There are limits to working out at home: even the best goblet squat programming can’t maintain a competition lift, and sometimes there’s no room to do an exercise the right way. Winter approaching means cardio will be harder to come by, and an after-work lifting session inside a one-room apartment when it’s dark out at 5:30 is too depressing to contemplate.

But is the alternative any better? Even squatting a backpack full of beans feels better than lifting in a big-box gym, which are less bad than neutral, but are not designed for serious training. Chains like Blink and Sports Club are often the only option for lifters on a budget, and they’re convenient, and open late. The people who work there are friendly enough; the machines wok.

But the gyms themselves are built less for lifting than to resemble what people in the health club industry think gyms should look like. Good gyms need 50 treadmills, a memo might read. They don’t need more than two squat racks, and they don’t need Aerodyne bicycles, and they certainly don’t need a reverse hyper machine or a belt squat. The only thing ideal about a big box gym is its price. Everything else is a lesson in compromise.

One wonders if it’s even worth going back. What’s exciting about the new age of home exercise is the emphasis on:

  • Functional strength
  • Simplicity
  • Aerobic capacity.

Building strength from chin-ups, a resistance band and kettlebells seems like a more immediately healthy method than cheating through a squat. (It’s hard to perfect compound movements without a trainer and their feedback.)

A muscle imbalance, like a lagging left hamstring or dead right lat, will get exposed by a bodyweight lift or weighted workout, but a compound movement can sometimes be powered through. If you’re only using your bigger muscles, you’ll eventually hit a ceiling, and won’t lift elite amounts of weight.

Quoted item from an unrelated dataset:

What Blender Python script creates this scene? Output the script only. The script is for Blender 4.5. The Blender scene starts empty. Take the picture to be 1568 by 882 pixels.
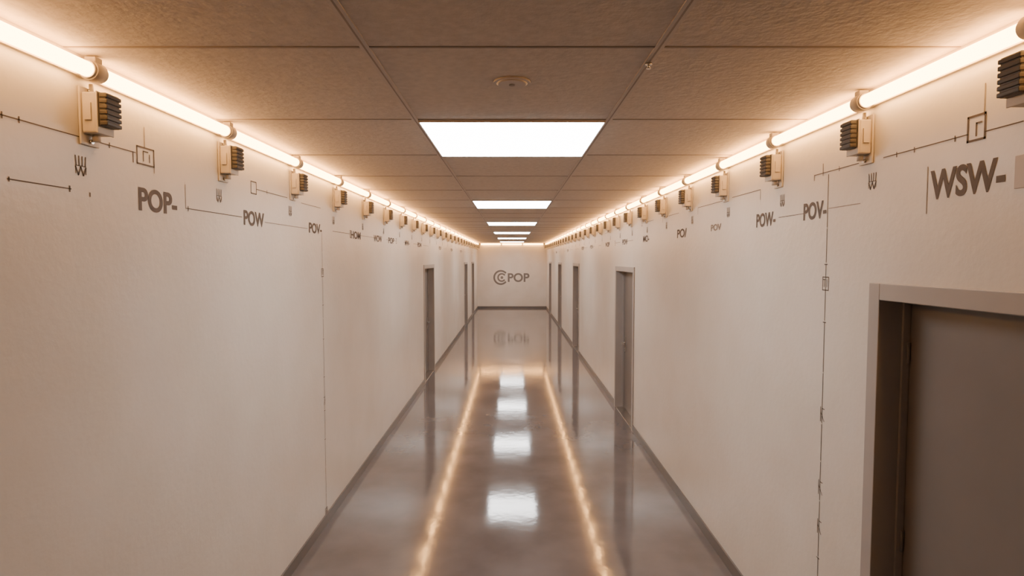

In a sense, it’s a return to basics. Closed gyms hurt lifters: camaraderie, in-person coaching, and some specific machines can’t be replicated at home. But the loss is less acute for the rest of us who work out to get strong. Those of us skilled at compound exercises need them as the basis of our workout routines and done correctly, they’re the most direct way to build strength for most people.

But it takes balance and strength to execute these movements correctly, and rigidly; that takes time and effort. Maybe this is what quarantine is about. If that feels like a silver lining it’s because it is.